As to the former, the court’s majority failed to explain why differences in counting are unconstitutional while other variations among counties, such as in their voting machines, their ballots and their treatment of minority voters are permissible. Even more troubling, the court offered no persuasive rationale for ending the recount.

Equality could be achieved in two ways: stopping the count or having it continue with uniform standards. The court’s majority opinion said that there was not time to complete the count by the Dec. 12 deadline. But the electoral college does not vote until Dec. 18, and the court did not explain why setting standards and conducting the count would take longer than that.

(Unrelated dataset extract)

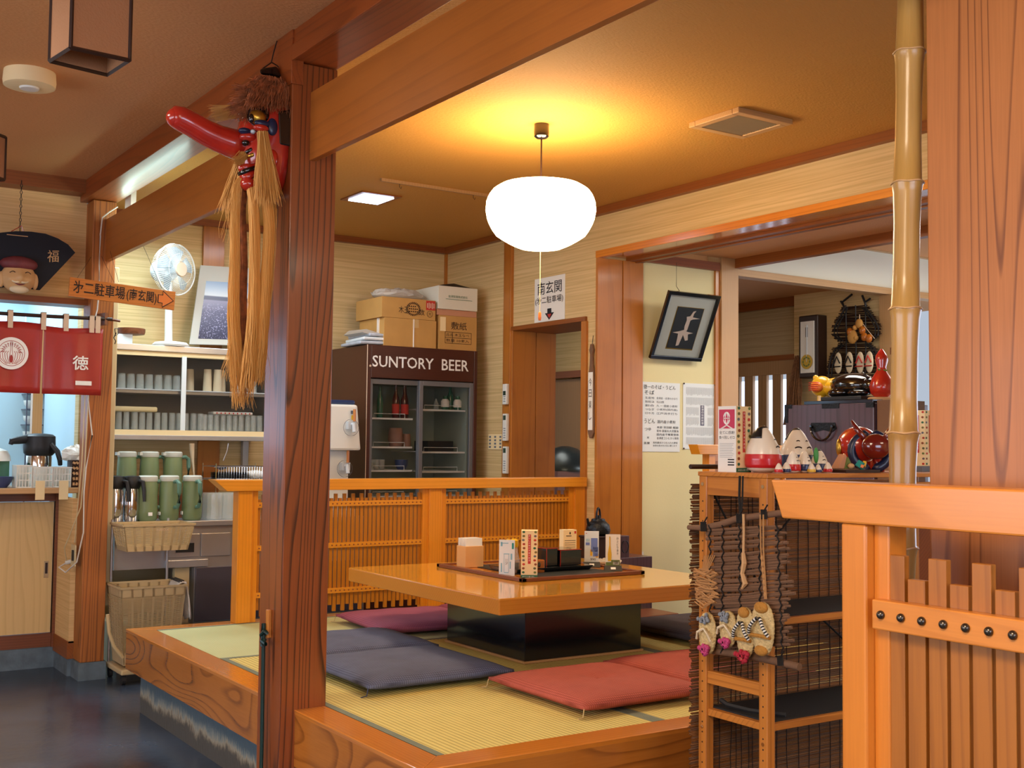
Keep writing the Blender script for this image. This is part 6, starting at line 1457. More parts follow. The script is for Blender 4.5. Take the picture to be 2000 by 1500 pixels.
for x0, x1, y0, y1, hh, lb in ((3.30, 3.365, 4.64, 4.80, .085, 'taller black lacquer chopstick box with red edge on the table, left one'), (3.375, 3.50, 4.63, 4.79, .075, 'wider black lacquer condiment box with red edges on the table, right one')):
    t = thing('lacquer_box', lb, 'box', (x0, y0, TB+.025), 'black and red lacquer boxes')
    MB().box(x0, x1, y0, y1, TB+.025, TB+.025+hh).build('box_body', 'black_lacquer', t, bev=.002)
    z = TB+.025+hh
    k_ = MB().box(x0-.001, x1+.001, y0-.001, y0+.003, z-.003, z+.001).box(x0-.001, x0+.003, y0-.001, y1, z-.003, z+.001).box(x0-.0015, x0+.001, y0-.0015, y0+.001, TB+.025, z)
    k_.build('red_edge', 'red_lacquer', t)
# three cards behind
tt, Z0, U, n, w = uprightcard('card_stand', 'cream leaflet box with small black drawings standing behind the black lacquer box', (3.655, 4.99), (3.73, 4.975), .165, 'cream_paper', thick=.05)
mk([(.45, .55, .86, .93), (.2, .6, .80, .82)]+[(.1, .9, .66-.07*i, .67-.07*i) for i in range(6)]+[(.66, .74, .12, .2), (.82, .9, .16, .26)], 'ink_brown', 'print_lines', tt, .165); mk([(.82, .95, .88, .96)], 'ink_red', 'red_mark', tt, .165)
tt, Z0, U, n, w = uprightcard('card_stand', 'pale blue drink card with yellow glasses in a black foot, left of the wine card', (3.60, 4.735), (3.66, 4.695), .158, 'cool_paper', 'black_matte')
mk([(.45, .9, .35, .78), (.6, .95, .2, .5)], 'ink_blue', 'ice_print', tt, .158); mk([(.4, .55, .22, .42), (.78, .97, .17, .28)], 'ink_yellow', 'glass_print', tt, .158)
mk([(.08, .36, .56, .64)], 'ink_blue', 'title_block', tt, .158); mk([(.08, .16, .92, .94)], 'ink_red', 'maker_mark', tt, .158)
text('990', Z0+U*w*.42+ZV*.158*.075, U, ZV, w*.36, .158*.07, 'ink', 'lettering', tt); text('果実', Z0+U*w*.10+ZV*.158*.66, U, ZV, w*.26, .158*.10, 'ink_cyan', 'lettering', tt)
tt, Z0, U, n, w = uprightcard('card_stand', 'white card with a pale yellow wine bottle in a black foot, rightmost on the tray', (3.585, 4.545), (3.645, 4.505), .155, 'white_paper', 'black_matte')
MB().prism([Z0+U*w*a+ZV*.155*b_+n*.002 for a, b_ in ((.16, .16), (.38, .16), (.40, .38), (.31, .66), (.31, .92), (.24, .92), (.24, .66), (.14, .38))], n*.0006).build('bottle_print', 'ink_yellow', tt)
mk([(.24, .31, .74, .93)], 'ink_green', 'bottle_neck', tt, .155); mk([(.02, .98, .0, .13), (.38, .95, .13, .20)], 'olive_print', 'lower_band', tt, .155)
mk([(.5, .92, .05, .17), (.17, .37, .16, .24)], 'white_paper', 'price_box', tt, .155)
for i, c_ in enumerate('白ぶどう酒冷'): text(c_, Z0+U*w*.74+ZV*.155*(.84-.095*i), U, ZV, w*.12, .155*.07, 'ink', 'lettering', tt, lift=.002)
text('500', Z0+U*w*.62+ZV*.155*.07, U, ZV, w*.24, .155*.06, 'ink', 'lettering', tt, lift=.003)
# kettle and ring box on a dark stand beyond the table
YK = 5.42; kb = AY(1218, 1087, YK); kz = kb.z
o = MB().box(AY(1140, 1087, YK).x, kb.x+.17, YK-.06, YK+.26, .402, kz).build('low_stand', 'chest_wood', bev=.004); tag(o, 'low dark stand beyond the table carrying the kettle and ring-handled box', 'stand')
x0, x1 = AY(1196, 1087, YK-.05).x, AY(1229, 1087, YK-.05).x; zt_ = AY(1229, 1046, YK-.05).z
t = thing('ring_handle_box', 'dark grey wooden box with round iron ring handle beyond the right of the table', 'box', (x0, YK-.05, kz))
MB().box(x0, x1, YK-.05, YK+.12, kz, zt_).build('box_body', 'chest_wood', t, bev=.003)
rc = Vector(((x0*.3+x1*.7), YK-.058, (kz+zt_)/2)); MB().tube([rc+Vector((math.cos(k*PI/8)*.026, 0, math.sin(k*PI/8)*.036)) for k in range(17)], .003, 6).build('ring_handle', 'black_iron', t)
kc = AY(1171, 1087, YK); s0 = AY(1171, 1046, YK).z
t = thing('kettle_stand', 'dark brown square wooden block stand under the iron kettle', 'stand', (kc.x, YK, kz))
MB().box(kc.x-.085, kc.x+.045, YK-.05, YK+.08, kz, s0-.012).box(kc.x-.09, kc.x+.05, YK-.055, YK+.085, s0-.012, s0).build('block', 'frame_dark', t, bev=.003)
t = thing('iron_kettle', 'dark iron kettle with a tall arched handle beyond the far side of the table', 'kettle', (kc.x, YK+.015, s0), local=True)
MB().lathe([(.05, 0), (.068, .012), (.073, .032), (.066, .062), (.042, .085), (.02, .09)], (0, 0, 0), 24).build('kettle_body', 'black_iron', t, smooth=True)
MB().lathe([(.042, .085), (.038, .096), (.012, .102), (.010, .114), (.004, .117)], (0, 0, 0), 18).build('lid', 'black_iron', t, smooth=True)
MB().tube([(.030*math.cos(PI*k/12), .02*math.cos(PI*k/12), .08+.078*math.sin(PI*k/12)**.75 if 0 < k < 12 else .08) for k in range(13)], .006, 8).build('handle', 'black_iron', t, smooth=True)
MB().tube([(-.05, .0, .05), (-.072, 0, .07), (-.080, 0, .10)], [.012, .009, .007], 8).build('spout', 'black_iron', t, smooth=True)
t = thing('clear_bag', 'crinkled clear pinkish plastic bag flat on the far right of the table', 'bag', (3.855, 4.86, TZ), local=True)
m_ = MB().ell((0, 0, .012), (.075, .055, .014), 20, 8); rn = random.Random(9)
for v in m_.v:
    if v.z > .01: v.z += rn.uniform(-.005, .008)
    v.z = max(v.z, .001)
m_.build('bag', 'plastic_bag', t)
# small dark grey floor item behind the table
o = MB().box(4.05, 4.45, 4.98, 5.22, .402, .43).build('low_board', 'dark_cab_wood', bev=.004); tag(o, 'low brown board on the tatami right of the table', 'board')
# ============================================================ FAR ROOM THINGS
t = thing('wall_clock', 'tall dark wall clock with white dial panel and gold pendulum in the far room', 'clock', (7.42, 6.3, 2.0))
a, b_ = AX(1565, 622, 7.30), AX(1591, 730, 7.30); y1c, y0c = a.y, b_.y; zt, zb2 = a.z, b_.z
MB().box(7.30, 7.418, y0c-.03, y1c+.03, zb2-.03, zt+.02).build('case', 'frame_dark', t, bev=.01)
MB().box(7.29, 7.30, y0c+.0, y1c-.0, zb2+.01, zt-.03).build('face_panel', 'white_paper', t)
MB().tube([(7.286, (y0c+y1c)/2, zb2+.10), (7.286, (y0c+y1c)/2, zt-.06)], .005, 6).build('rod', 'fan_grey', t)
MB().disc((7.288, (y0c+y1c)/2, zb2+.10), YV, ZV, .06, (-.006, 0, 0), 24).build('pendulum', 'gold_leaf', t)
k_ = MB()
for i in range(8): aa = i*PI/4; k_.obox((7.281, (y0c+y1c)/2+math.cos(aa)*.035, zb2+.10+math.sin(aa)*.035), (.002, .012, .02), (aa, 0, 0))
k_.build('pendulum_pattern', 'olive_print', t)
MB().box(7.286, 7.29, (y0c+y1c)/2-.008, (y0c+y1c)/2+.014, zt-.16, zt-.08).build('ornament_print', 'ink_grey', t)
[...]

Third, and perhaps most important, recognizing the importance of a justice’s ideology and political views makes their consideration in the confirmation process imperative. In the next few years, President Bush likely will be filling key vacancies on the Supreme Court and the lower federal courts. The Senate and the nation must not shy away from confirmation battles such as occurred over Robert Bork and Clarence Thomas. The Senate must carefully appraise the ideology and views of every nominee because they will determine how the person will vote once confirmed.

The most important lesson to be learned from Tuesday night’s decision is that there is no such thing as objective, value-neutral judging in constitutional cases. There never has been. If people thought otherwise, it is good that there is now a better understanding that this emperor really has no clothes.